> **DIRECTIONS FOR THIS TASK**
All the data should be repeated exactly. Any image in it is left out.

> **DATASET EXCERPT**
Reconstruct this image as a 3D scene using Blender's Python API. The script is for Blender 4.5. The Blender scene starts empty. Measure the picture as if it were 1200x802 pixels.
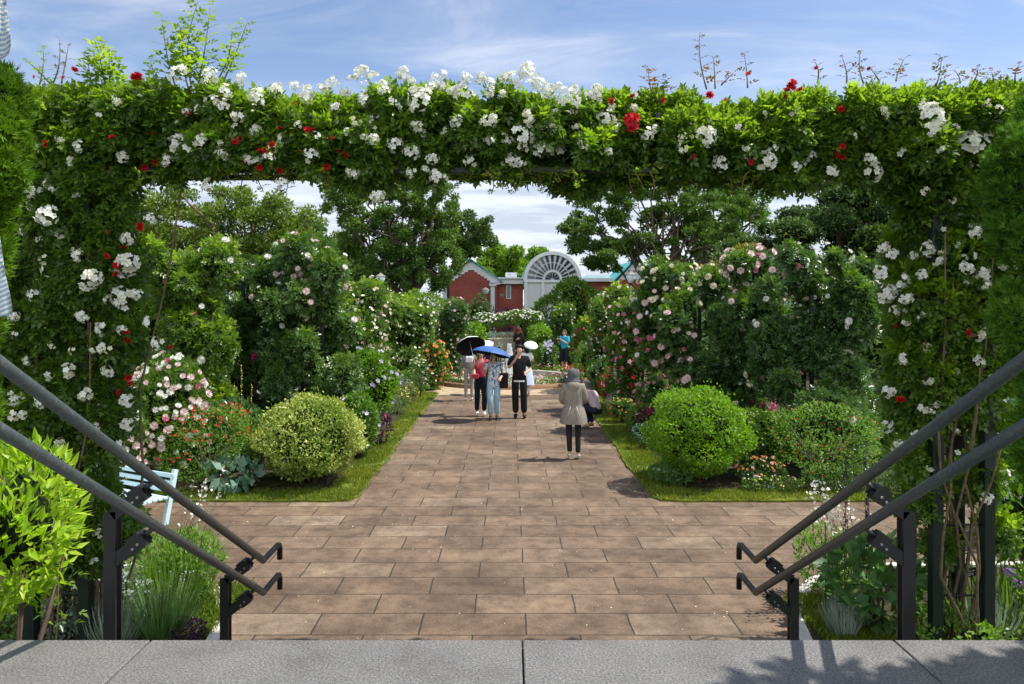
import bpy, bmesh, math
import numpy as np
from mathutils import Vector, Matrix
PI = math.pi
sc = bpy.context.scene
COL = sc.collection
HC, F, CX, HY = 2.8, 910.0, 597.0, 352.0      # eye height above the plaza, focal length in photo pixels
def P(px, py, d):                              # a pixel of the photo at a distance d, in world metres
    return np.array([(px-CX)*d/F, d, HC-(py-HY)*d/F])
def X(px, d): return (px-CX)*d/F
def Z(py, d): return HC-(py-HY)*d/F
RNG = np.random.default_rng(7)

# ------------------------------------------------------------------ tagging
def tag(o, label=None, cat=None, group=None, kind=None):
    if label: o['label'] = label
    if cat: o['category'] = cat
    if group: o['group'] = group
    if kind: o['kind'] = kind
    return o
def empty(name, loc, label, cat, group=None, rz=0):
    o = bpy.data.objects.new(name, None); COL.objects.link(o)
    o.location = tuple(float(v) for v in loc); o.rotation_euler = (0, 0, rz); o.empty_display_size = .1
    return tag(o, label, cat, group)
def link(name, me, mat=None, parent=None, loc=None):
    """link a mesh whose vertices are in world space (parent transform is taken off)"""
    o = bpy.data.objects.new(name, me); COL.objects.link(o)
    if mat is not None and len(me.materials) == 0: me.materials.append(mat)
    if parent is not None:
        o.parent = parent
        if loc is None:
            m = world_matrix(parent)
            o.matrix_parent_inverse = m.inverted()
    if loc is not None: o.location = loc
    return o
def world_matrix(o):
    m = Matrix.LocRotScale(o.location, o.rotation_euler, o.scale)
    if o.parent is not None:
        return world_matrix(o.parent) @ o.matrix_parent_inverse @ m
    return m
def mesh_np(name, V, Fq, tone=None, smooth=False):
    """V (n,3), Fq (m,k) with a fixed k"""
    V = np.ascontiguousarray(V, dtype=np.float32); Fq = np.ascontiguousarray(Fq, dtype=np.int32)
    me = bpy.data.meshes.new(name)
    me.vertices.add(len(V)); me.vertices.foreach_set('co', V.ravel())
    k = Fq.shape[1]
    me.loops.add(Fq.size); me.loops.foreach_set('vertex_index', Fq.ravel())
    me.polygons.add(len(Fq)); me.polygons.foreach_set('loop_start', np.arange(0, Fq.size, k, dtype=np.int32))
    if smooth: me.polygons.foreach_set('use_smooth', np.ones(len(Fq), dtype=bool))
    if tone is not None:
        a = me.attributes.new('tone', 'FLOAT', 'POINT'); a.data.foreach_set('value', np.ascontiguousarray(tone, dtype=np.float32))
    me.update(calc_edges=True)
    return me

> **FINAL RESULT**
Reconstruct this image as a 3D scene using Blender's Python API. The script is for Blender 4.5. The Blender scene starts empty. Measure the picture as if it were 1200x802 pixels.
import bpy, bmesh, math
import numpy as np
from mathutils import Vector, Matrix
PI = math.pi
sc = bpy.context.scene
COL = sc.collection
HC, F, CX, HY = 2.8, 910.0, 597.0, 352.0      # eye height above the plaza, focal length in photo pixels
def P(px, py, d):                              # a pixel of the photo at a distance d, in world metres
    return np.array([(px-CX)*d/F, d, HC-(py-HY)*d/F])
def X(px, d): return (px-CX)*d/F
def Z(py, d): return HC-(py-HY)*d/F
RNG = np.random.default_rng(7)

# ------------------------------------------------------------------ tagging
def tag(o, label=None, cat=None, group=None, kind=None):
    if label: o['label'] = label
    if cat: o['category'] = cat
    if group: o['group'] = group
    if kind: o['kind'] = kind
    return o
def empty(name, loc, label, cat, group=None, rz=0):
    o = bpy.data.objects.new(name, None); COL.objects.link(o)
    o.location = tuple(float(v) for v in loc); o.rotation_euler = (0, 0, rz); o.empty_display_size = .1
    return tag(o, label, cat, group)
def link(name, me, mat=None, parent=None, loc=None):
    """link a mesh whose vertices are in world space (parent transform is taken off)"""
    o = bpy.data.objects.new(name, me); COL.objects.link(o)
    if mat is not None and len(me.materials) == 0: me.materials.append(mat)
    if parent is not None:
        o.parent = parent
        if loc is None:
            m = world_matrix(parent)
            o.matrix_parent_inverse = m.inverted()
    if loc is not None: o.location = loc
    return o
def world_matrix(o):
    m = Matrix.LocRotScale(o.location, o.rotation_euler, o.scale)
    if o.parent is not None:
        return world_matrix(o.parent) @ o.matrix_parent_inverse @ m
    return m
def mesh_np(name, V, Fq, tone=None, smooth=False):
    """V (n,3), Fq (m,k) with a fixed k"""
    V = np.ascontiguousarray(V, dtype=np.float32); Fq = np.ascontiguousarray(Fq, dtype=np.int32)
    me = bpy.data.meshes.new(name)
    me.vertices.add(len(V)); me.vertices.foreach_set('co', V.ravel())
    k = Fq.shape[1]
    me.loops.add(Fq.size); me.loops.foreach_set('vertex_index', Fq.ravel())
    me.polygons.add(len(Fq)); me.polygons.foreach_set('loop_start', np.arange(0, Fq.size, k, dtype=np.int32))
    if smooth: me.polygons.foreach_set('use_smooth', np.ones(len(Fq), dtype=bool))
    if tone is not None:
        a = me.attributes.new('tone', 'FLOAT', 'POINT'); a.data.foreach_set('value', np.ascontiguousarray(tone, dtype=np.float32))
    me.update(calc_edges=True)
    return me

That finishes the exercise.